Странным образом СССР сам воспитывал и удерживал своих основных критиков. И Высоцкий, и Окуджава, и Любимов, как и множество других шестидесятников, пользовались несомненной любовью власти. И хоть Б. Стругацкий жалуется, например, на притеснения цензуры [14], братья Стругацкие были одновременно самыми читаемыми фантастами, которых издавали самыми большими тиражами. В любом случае тут есть какая-то необъяснимая любовь власти, то ли Ю. Андропов создавал таким образом модель выпускания пара, то ли еще какие-то соображения руководили им, но власть относилась к ним всем отнюдь не как к врагам народа.

Советская модель мира в сильной степени строилась на выделении образа «врага», на наделении его конкретными узнаваемыми чертами. «Враг» есть и в западной модели. Например, У. Эко показывает, что у Я. Флеминга враг Бонда всегда несет приметы иноэтничности, например, он может иметь азиатские или славянские характеристики [15]. СССР в довоенное время активировал образ врага путем массовых репрессий, в послевоенное время враг «сместился» за границы СССР, то есть враг принял четкую форму «чужого».

Одной из моделей создания врага является привязка его к заведомо отрицательным действиям и событиям. Например, англичане привязывали Советский Союз к ирландским террористам, даже понимая несуразность этой идеи [16], американцы стирали из записей переговоров советского пилота, сбившего южнокорейский лайнер, выражение им сомнений перед тем, как представить эту запись в Совете Безопасности ООН [17].

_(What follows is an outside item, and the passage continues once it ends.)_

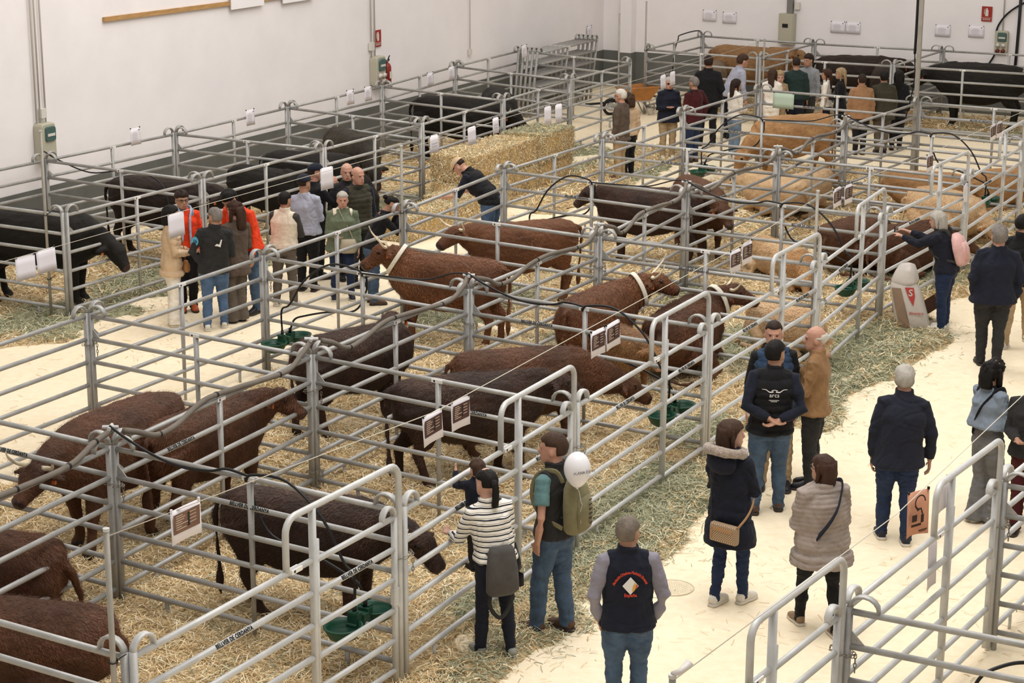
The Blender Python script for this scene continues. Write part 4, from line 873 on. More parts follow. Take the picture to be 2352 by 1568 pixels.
        for sh, el, wr, fo, q in AR:
            r0 = .041+puff*.3; in0 = T((q*.05*H, 0, .80*H))[0]
            if arm == 'long': gg.sweep([in0, sh, sh*.5+el*.5, el, el*.5+wr*.5, el*(1-cuff)+wr*cuff], [(.043*b+puff*.3)*H, (r0*b)*H, (.0375*b+puff*.3)*H, (.034*b+puff*.3)*H, (.031*b+puff*.25)*H, (.023+puff*.1)*H], 14)
            elif arm == 'short': gg.sweep([in0, sh, sh*.35+el*.65], [.043*b*H, r0*b*H, .037*b*H], 14)
            elif arm == 'elbow': gg.sweep([in0, sh, sh*.5+el*.5, el*.9+wr*.1], [.043*b*H, r0*b*H, .037*b*H, .032*b*H], 14)
            elif arm == 'none': gg.sweep([in0, sh*.75+in0*.25], [.045*b*H, .044*b*H], 14)
        organic(nm, gg, CL[mt_], o, v1*1.2, 2, wr_(amp*H, 4.2, (1, 1, .9), quilt, puff*H*.55 if puff else .003*H))
    under = T_['under']
    if under: garment('shirt', under, T_.get('uarm', 'long'), .60, .88, -.006, 0, neck=not T_['collar'], amp=.0025)
    garment({'none': 'waistcoat'}.get(T_['arm'], 'jacket' if T_['hem'] > .3 else 'coat'), T_['c'], T_['arm'], hem, lo*(1.05 if under else 1), T_['puff']+(.008 if under else 0), T_.get('quilt', 0), amp=T_.get('amp', .0045))
    # ------- shoes
    for hip, kn, an, q in LG:
        s_ = H*.98; sg = G(); y0_ = an[1]; xx = an[0]
        P = [(xx, y0_-.036*s_, .028*s_), (xx, y0_-.02*s_, .034*s_), (xx, y0_+.02*s_, .033*s_), (xx+q*.004*s_, y0_+.06*s_, .024*s_), (xx+q*.006*s_, y0_+.1*s_, .019*s_), (xx+q*.004*s_, y0_+.118*s_, .016*s_)]
        sg.sweep(P, [(.018*s_, .024*s_), (.024*s_, .034*s_), (.025*s_, .033*s_), (.029*s_, .023*s_), (.025*s_, .018*s_), (.012*s_, .01*s_)], 12, (0, 0, 1), 2.5)
        sh_ = sg.obj('shoe', SH[shoes], o, True)
        sg = G(); pr = [(q_[0], q_[1], .0085*s_) for q_ in P]; sg.sweep([(pr[0][0], pr[0][1]-.004*s_, pr[0][2])]+pr[1:-1]+[(pr[-1][0], pr[-1][1]+.004*s_, pr[-1][2])], [(.02*s_, .0085*s_), (.028*s_, .0085*s_), (.028*s_, .0085*s_), (.033*s_, .0085*s_), (.029*s_, .0085*s_), (.014*s_, .0085*s_)], 12, (0, 0, 1), 4); sg.obj('sole', M_sole if shoes in ('white', 'grey', 'navy', 'tan') else M_sole2, sh_, True)
    # ------- hair
    def hairball(zline, back, rx=.385, ry=.485, rz=.465, cz=.585, cy=-.05, lump=.0, side=.10, n=26, mm=20, cut=None, nm='hair', mtl=None, seed=0):
        q = G(); q.ball((0, 0, 0), 1, n, mm); V = np.concatenate(q.v)
        x, y, z = V[:, 0], V[:, 1], V[:, 2]; front = np.clip((y-.05)/.5, 0, 1)
        line = back*(1-front)+zline*front; line = np.where(abs(x) > .55, np.where((y > -.25) & (y < .45), np.maximum(line, side), line), line)
        inn = np.clip((z-line)/.13, 0, 1); sc = .80+.20*inn
        if cut is not None: sc = sc*np.where(cut(x, y, z), .78, 1)
        nz = noise(V, 1.4, seed+sd_, 2)*lump+noise(V, 5.5, seed+sd_+3, 2)*.012*inn
        V = V*(sc+nz*inn)[:, None]*np.array([rx, ry, rz])+np.array([0, cy, cz]); q.v = [HT(V)]
        return q.obj(nm, mtl or HR[hc], o, True)
    def lock(P, r, nm='hair', flat=.6):
        q = G(); P = smooth_path(P, 3); q.sweep(P, [(r[0]+(r[1]-r[0])*t, (r[0]+(r[1]-r[0])*t)*flat) for t in np.linspace(0, 1, len(P))], 14, (0, 1, .01)); V = np.concatenate(q.v); V = V+.02*np.c_[noise(V, 2.5, 4+sd_), noise(V, 2.5, 5+sd_), 0*V[:, 0]]; q.v = [HT(V)]; q.obj(nm, HR[hc], o, True)
    if hs == 'short': hairball(.26, -.70, lump=.02)
    elif hs == 'thick': hairball(.22, -.74, .41, .51, .50, lump=.06)
    elif hs == 'bald': hairball(.9, -.60, .352, .472, .42, cut=lambda x, y, z: (z > .12+.25*(y < -.3)) | (y > .35), side=-.3)
    elif hs == 'crop': hairball(.34, -.6, .362, .472, .45)
    elif hs == 'bob': hairball(.2, -1.2, .41, .50, .44, lump=.03, side=-.9); lock([(0, -.24, .75), (0, -.28, .3), (0, -.22, -.05)], (.36, .37), flat=.8); [lock([(q*.3, -.05, .7), (q*.36, -.06, .35), (q*.33, -.05, .05)], (.12, .12)) for q in (-1, 1)]
    elif hs == 'long': hairball(.2, -1.2, .395, .50, .43, lump=.03, side=-.9); lock([(0, -.28, .8), (0, -.42, .3), (0, -.46, -.35), (0, -.44, -.9)], (.36, .22), flat=.45); [lock([(q*.28, -.05, .75), (q*.35, -.1, .3), (q*.33, -.08, -.35)], (.13, .08)) for q in (-1, 1)]
    elif hs == 'pony': hairball(.26, -.62, .375, .485, .41); lock([(0, -.38, .62), (0, -.58, .5), (0, -.60, .15), (0, -.52, -.25)], (.14, .12), flat=.9); q = G(); q.ball((0, 0, 0), 1, 10, 8, T=lambda V: HT(V*.09+np.array([0, -.5, .6]))); q.obj('hair_tie', M_ink, o, True)
    elif hs == 'bun': hairball(.26, -.62, .375, .485, .41); q = G(); q.ball((0, 0, 0), 1, 14, 10, T=lambda V: HT(V*np.array([.16, .15, .15])+np.array([0, -.56, .72]))); q.obj('bun', HR[hc], o, True)
    elif hs == 'curly': hairball(.25, -1.0, .43, .53, .46, lump=.13, side=-.8, n=34, mm=26); lock([(0, -.3, .7), (0, -.44, .3), (0, -.42, -.1)], (.38, .34)); [lock([(q*.3, -.05, .7), (q*.38, -.06, .3), (q*.36, -.05, -.05)], (.15, .14)) for q in (-1, 1)]
    elif hs == 'curlylong': hairball(.25, -1.0, .42, .52, .45, lump=.13, side=-.8, n=34, mm=26); lock([(0, -.3, .7), (0, -.46, .2), (0, -.48, -.5)], (.38, .34)); [lock([(q*.3, -.05, .7), (q*.4, -.06, .2), (q*.38, -.02, -.4)], (.16, .14)) for q in (-1, 1)]
    elif hs == 'cap':
        cm = CL.get(hc) or CL['navy']; hc2 = T_.get('caphair', 'dark'); hc = hc2; hairball(.05, -.55, .352, .462, .38)
        q = G(); q.ball((0, 0, 0), 1, 24, 16); V = np.concatenate(q.v); V[:, 2] = np.where(V[:, 2] < -.06, -.06, V[:, 2]); V = V*np.array([.385, .485, .36])+np.array([0, -.04, .72]); q.v = [HT(V)]; cp = q.obj('cap', cm, o, True)
        q = G(); q.add(HT(np.array([(-.27, .36, .71), (-.16, .58, .655), (0, .67, .635), (.16, .58, .655), (.27, .36, .71), (-.27, .36, .745), (-.16, .585, .685), (0, .675, .665), (.16, .585, .685), (.27, .36, .745)])), [(4, 3, 2, 1, 0), (5, 6, 7, 8, 9), (0, 1, 6, 5), (1, 2, 7, 6), (2, 3, 8, 7), (3, 4, 9, 8), (4, 0, 5, 9)]); q.obj('peak', T_.get('peak') or cm, cp)
    if glasses:
        q = G()
        for s2 in (-1, 1):
            q.sweep([HT(np.array([(s2*.14+.095*math.cos(t), .405-.01*abs(math.cos(t)), .50+.07*math.sin(t))]))[0] for t in np.linspace(0, 2*PI, 13)[:-1]], .012*hh, 6, tuple(RH@np.array([0, 1, 0])), closed=True)
            q.sweep([HT(np.array([p_]))[0] for p_ in ((s2*.235, .39, .51), (s2*.345, .2, .51), (s2*.36, -.03, .5))], .012*hh, 6)
        q.sweep([HT(np.array([p_]))[0] for p_ in ((-.05, .41, .51), (.05, .41, .51))], .012*hh, 6)
        if glasses == 'sun':
            for s2 in (-1, 1): q.ball((0, 0, 0), 1, 12, 6, T=lambda V, s2=s2: HT(V*np.array([.1, .012, .075])+np.array([s2*.14, .405, .50])))
        q.obj('glasses', M_glass, o, True)
    inf = dict(root=o, H=H, T=T, AR=AR, HT=HT, hh=hh, b=b, tb=tb, LG=LG, xyz=(x0, y0, z0), rz=-a_); return inf
def back_y(P, z, extra=0.0):
    """y of the back surface of the garment at height fraction z"""
    t = P['tb']; ry = np.interp(z, [q[0] for q in t], [q[2] for q in t]); return -(ry*P['b']**1.35+.018+extra)*P['H']
def carry(P, name, label, cat, group=None):
    """a thing held or worn by the person P: its own top-level object, in the person's frame"""
    x, y, z = P['xyz']; return empty(name, (x, y, z), P['rz'], label, cat, group)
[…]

Россия также изменила расстановку своего виртуального пространства. Э. Паин отмечает, например, следующее: «…в 1980-е и в начале 90-х годов в России преобладала идея: „Мы такие же, как Запад”, „Нужно вернуться в Европу, откуда нас вырвал октябрьский переворот”. Но ситуация изменилась – поиск национального самосознания в настоящее время идет по принципу негативной консолидации: „Мы – не они”. Не Запад и не Восток. В перестройку господствовали космополитические представления, тогда говорили об общечеловеческих ценностях, о примате международного права над национальным. Сегодня практически все элиты говорят с позиций национального эгоизма: „У нас свои особые интересы, мы – конкуренты”» [18].

Происходит замена одной интерпретации другой, что свойственно смысловым войнам, которые, сохраняя «физическую» расстановку ситуации, находят иные мотивации и интерпретации, что в результате придает всем действиям другой смысл.

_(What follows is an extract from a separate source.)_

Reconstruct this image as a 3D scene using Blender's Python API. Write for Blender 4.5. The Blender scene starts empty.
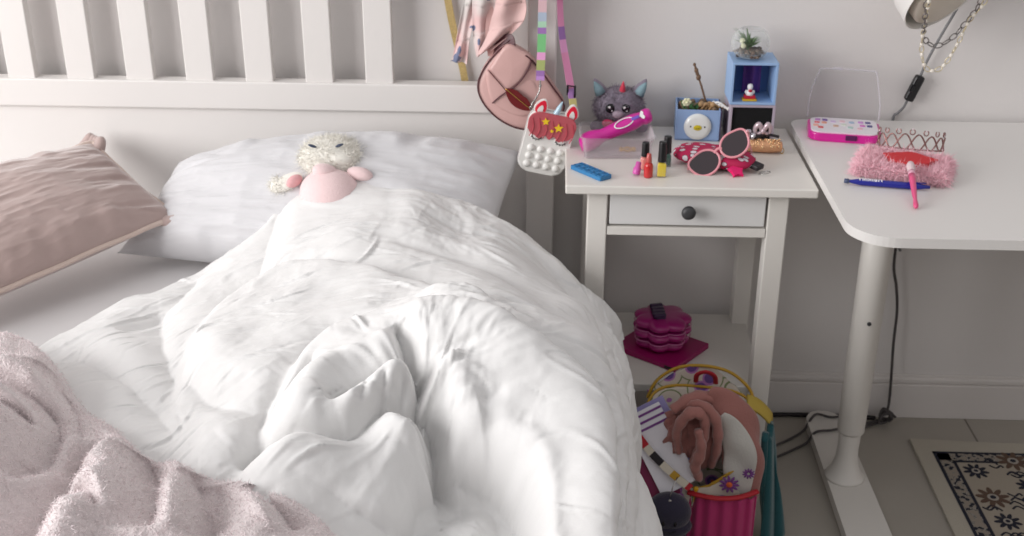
import bpy, bmesh, math, random
import numpy as np
from mathutils import Vector, Matrix, noise
PI = math.pi
random.seed(7)
S = bpy.context.scene
COL = S.collection
# ---------------------------------------------------------------- camera
cam_d = bpy.data.cameras.new('camera'); cam = bpy.data.objects.new('camera', cam_d); COL.objects.link(cam)
S.camera = cam
CY, CP, CR = -0.0365, 0.4342, 0.0054           # yaw, pitch down, roll
_f = Vector((math.sin(CY)*math.cos(CP), math.cos(CY)*math.cos(CP), -math.sin(CP)))
_r = Vector((math.cos(CY), -math.sin(CY), 0)); _u = _r.cross(_f)
_r2 = _r*math.cos(CR) + _u*math.sin(CR); _u2 = -_r*math.sin(CR) + _u*math.cos(CR)
M = Matrix((( _r2.x, _u2.x, -_f.x, -0.023), (_r2.y, _u2.y, -_f.y, -2.4071), (_r2.z, _u2.z, -_f.z, 1.4738), (0, 0, 0, 1)))
cam.matrix_world = M
cam_d.sensor_fit = 'HORIZONTAL'; cam_d.sensor_width = 36; cam_d.lens = 1185.5*36/1024
cam_d.clip_start = .05
cam_d.dof.use_dof = True; cam_d.dof.focus_distance = 1.62; cam_d.dof.aperture_fstop = 9.0
# ---------------------------------------------------------------- world and light
W = bpy.data.worlds.new('world'); S.world = W; W.use_nodes = True
_bg = W.node_tree.nodes['Background']; _bg.inputs[1].default_value = .66
_t = W.node_tree.nodes.new('ShaderNodeTexCoord'); _s = W.node_tree.nodes.new('ShaderNodeSeparateXYZ'); _rp = W.node_tree.nodes.new('ShaderNodeValToRGB')
_rp.color_ramp.elements[0].position = .0; _rp.color_ramp.elements[0].color = (.10, .097, .097, 1); _rp.color_ramp.elements[1].position = .75; _rp.color_ramp.elements[1].color = (1, .985, .995, 1)
_e = _rp.color_ramp.elements.new(.22); _e.color = (.42, .412, .418, 1)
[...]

А. Архангельский отмечает обратный эффект от эксплуатации тридцатых в кино: «1930–1940-е на экране вызывают уже тошноту и если была такая задача – сделать людей равнодушными к теме репрессий, то вот ее наши сериалы выполнили успешно. Много чего уже было перепробовано: ГУЛАГ – да, ГУЛАГ – нет; но сегодняшние авторы уже и сами не относятся к истории всерьез. 1930-е – это теперь пространство игры, и поэтому нелепо предъявлять авторам претензии по поводу исторических несуразностей. Эстетика 1930-х давно уже превратилась в антураж, в дизайн мебели и авто; уровень погружения в эпоху тут такой же примерно, как у парикмахера, когда он вам делает прическу „в стиле тридцатых”» [19].

Все это вновь трансформации виртуального пространства, которые являются результатом смысловых войн. Кстати, именно поэтому проблематика операций влияния и войны идей появились в эпицентре обсуждения последнего времени (см., например [20–21]), что переводит пропаганду как вариант воздействия на второстепенное место (см. прошлые акценты государств на пропаганде [22]).